Consistency was not one of Mother’s strong suits, something she and I have in common. Most of the time, weeks could go by, without her caring what stuff we piled into our closets or the fact that you couldn’t open the closet door without things pouring out into the room. But when she took a mind to clean them out, everyone be ware. It was a tense hour or so, until all the contraband was found and returned to its proper place. It most certainly involved some crying, most likely from everyone. You were never really sure what would ignite the process or to what degree the heat would rise. Generally, it ended as it started…quickly extinguished. Painful none the less.

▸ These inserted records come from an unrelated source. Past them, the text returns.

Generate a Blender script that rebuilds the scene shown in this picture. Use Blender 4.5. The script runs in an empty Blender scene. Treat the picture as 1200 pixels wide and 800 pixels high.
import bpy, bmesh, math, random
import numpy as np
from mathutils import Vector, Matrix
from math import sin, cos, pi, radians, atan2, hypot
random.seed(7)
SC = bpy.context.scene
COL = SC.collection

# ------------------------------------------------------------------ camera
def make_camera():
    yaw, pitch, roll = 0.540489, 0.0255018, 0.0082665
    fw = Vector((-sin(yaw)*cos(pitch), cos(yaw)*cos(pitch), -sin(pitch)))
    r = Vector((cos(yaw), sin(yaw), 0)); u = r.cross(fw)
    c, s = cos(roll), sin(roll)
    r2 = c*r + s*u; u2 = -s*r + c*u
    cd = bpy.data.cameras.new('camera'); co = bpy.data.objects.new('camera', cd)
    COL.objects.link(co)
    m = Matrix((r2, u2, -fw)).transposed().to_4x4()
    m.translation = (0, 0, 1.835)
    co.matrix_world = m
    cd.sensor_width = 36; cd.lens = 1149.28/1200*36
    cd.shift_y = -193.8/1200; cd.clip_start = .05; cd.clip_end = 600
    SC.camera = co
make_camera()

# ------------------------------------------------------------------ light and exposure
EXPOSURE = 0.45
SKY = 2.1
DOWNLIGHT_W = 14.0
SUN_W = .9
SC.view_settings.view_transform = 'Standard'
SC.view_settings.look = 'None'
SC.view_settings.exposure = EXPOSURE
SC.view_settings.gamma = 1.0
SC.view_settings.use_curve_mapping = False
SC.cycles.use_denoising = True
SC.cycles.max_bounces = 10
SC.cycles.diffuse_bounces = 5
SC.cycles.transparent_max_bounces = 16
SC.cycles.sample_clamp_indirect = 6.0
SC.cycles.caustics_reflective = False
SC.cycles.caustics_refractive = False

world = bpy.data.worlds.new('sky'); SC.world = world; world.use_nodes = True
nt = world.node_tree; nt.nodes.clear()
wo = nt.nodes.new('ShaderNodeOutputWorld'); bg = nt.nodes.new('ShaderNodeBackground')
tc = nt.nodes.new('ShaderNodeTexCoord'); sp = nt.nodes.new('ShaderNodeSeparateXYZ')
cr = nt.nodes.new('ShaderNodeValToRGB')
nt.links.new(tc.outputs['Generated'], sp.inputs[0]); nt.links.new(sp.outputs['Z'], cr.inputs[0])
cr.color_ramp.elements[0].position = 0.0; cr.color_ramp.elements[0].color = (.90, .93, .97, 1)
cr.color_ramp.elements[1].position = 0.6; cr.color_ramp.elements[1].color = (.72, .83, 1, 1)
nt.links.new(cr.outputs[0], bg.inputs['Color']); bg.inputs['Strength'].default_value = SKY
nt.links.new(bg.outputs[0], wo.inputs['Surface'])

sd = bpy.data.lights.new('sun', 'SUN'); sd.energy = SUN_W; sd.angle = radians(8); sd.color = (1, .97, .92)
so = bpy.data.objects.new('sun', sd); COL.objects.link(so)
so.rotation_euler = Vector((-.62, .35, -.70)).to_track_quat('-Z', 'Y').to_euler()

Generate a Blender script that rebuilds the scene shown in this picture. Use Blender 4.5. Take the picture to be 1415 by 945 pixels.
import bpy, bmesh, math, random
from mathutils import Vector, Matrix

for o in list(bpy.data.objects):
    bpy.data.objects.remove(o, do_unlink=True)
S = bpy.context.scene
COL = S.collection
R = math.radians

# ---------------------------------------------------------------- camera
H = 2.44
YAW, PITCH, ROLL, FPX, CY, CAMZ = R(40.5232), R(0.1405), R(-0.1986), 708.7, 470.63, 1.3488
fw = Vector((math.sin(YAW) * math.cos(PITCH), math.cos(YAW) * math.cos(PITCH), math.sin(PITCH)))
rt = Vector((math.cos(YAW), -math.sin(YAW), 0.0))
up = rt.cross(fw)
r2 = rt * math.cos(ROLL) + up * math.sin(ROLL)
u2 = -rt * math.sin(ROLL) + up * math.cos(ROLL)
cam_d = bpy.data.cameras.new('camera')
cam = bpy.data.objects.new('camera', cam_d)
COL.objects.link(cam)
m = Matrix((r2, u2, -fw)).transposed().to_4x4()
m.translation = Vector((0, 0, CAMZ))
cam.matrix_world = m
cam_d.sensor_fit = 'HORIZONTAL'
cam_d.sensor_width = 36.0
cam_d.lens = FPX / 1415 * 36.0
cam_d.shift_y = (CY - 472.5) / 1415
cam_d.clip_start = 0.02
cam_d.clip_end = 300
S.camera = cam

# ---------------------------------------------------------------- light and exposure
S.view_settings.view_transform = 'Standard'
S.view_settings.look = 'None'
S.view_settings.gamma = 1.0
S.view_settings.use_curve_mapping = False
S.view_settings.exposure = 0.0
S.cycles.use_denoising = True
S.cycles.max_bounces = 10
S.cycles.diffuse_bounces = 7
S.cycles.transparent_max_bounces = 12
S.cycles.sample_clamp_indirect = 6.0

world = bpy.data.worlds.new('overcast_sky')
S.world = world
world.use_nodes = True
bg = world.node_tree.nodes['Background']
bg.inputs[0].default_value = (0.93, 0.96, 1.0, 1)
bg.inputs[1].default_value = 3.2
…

Sometimes it might be an unsuspecting Saturday evening, when the question arose, “Where is the broom?”. Not a scary question in and of itself, unless you had been playing in the woods all day building a fort out of fallen limbs. Not a scary question, unless you had taken the broom out into the woods to sweep the pine straw out of your newly built fort. Mother’s household broom. It was almost always too late to redeem ourselves…dart out into the darkness, find the broom and return it to its rightful place. No, by the time the question came out of her mouth, I am sure she knew the answer. There was no escaping. Spanking was definitely a part of the Wilcox discipline philosophy, however, it wasn’t often, and this would not have been a spanking offense. But many times, a spanking would have been easier. Mother was queen of the fussing and lecturing with a raised voice at times like these. We all ended up feeling bad, shedding tears… As a mother myself, I know she hated hearing those words coming out of her mouth as much as I did when I fussed at my boys about something that didn’t really matter in the end.

I vowed never to strike terror into my boys lives, at least not through cleaning frenzys that could never be predicted or questions that I knew the answer to already. I pretty much let the boys keep their rooms as clean or as messy as they wanted as long as they kept the door to their rooms closed. If it got too much for me and I could not stand the mess anymore, I would wait until they left and go into their rooms and clean it up. I could throw away things as I wanted to. I would returns things to their proper places. I actually enjoyed being able to peer into their lives through their messy rooms and I enjoyed reestablishing order amongst the chaos. I may not have taught them the consequences of keeping a messy room, but I hope that they enjoyed at least once or twice, the wonderful feeling of walking into the house on an early spring day and smelling the mixture of furniture polish and something delicious baking in the oven.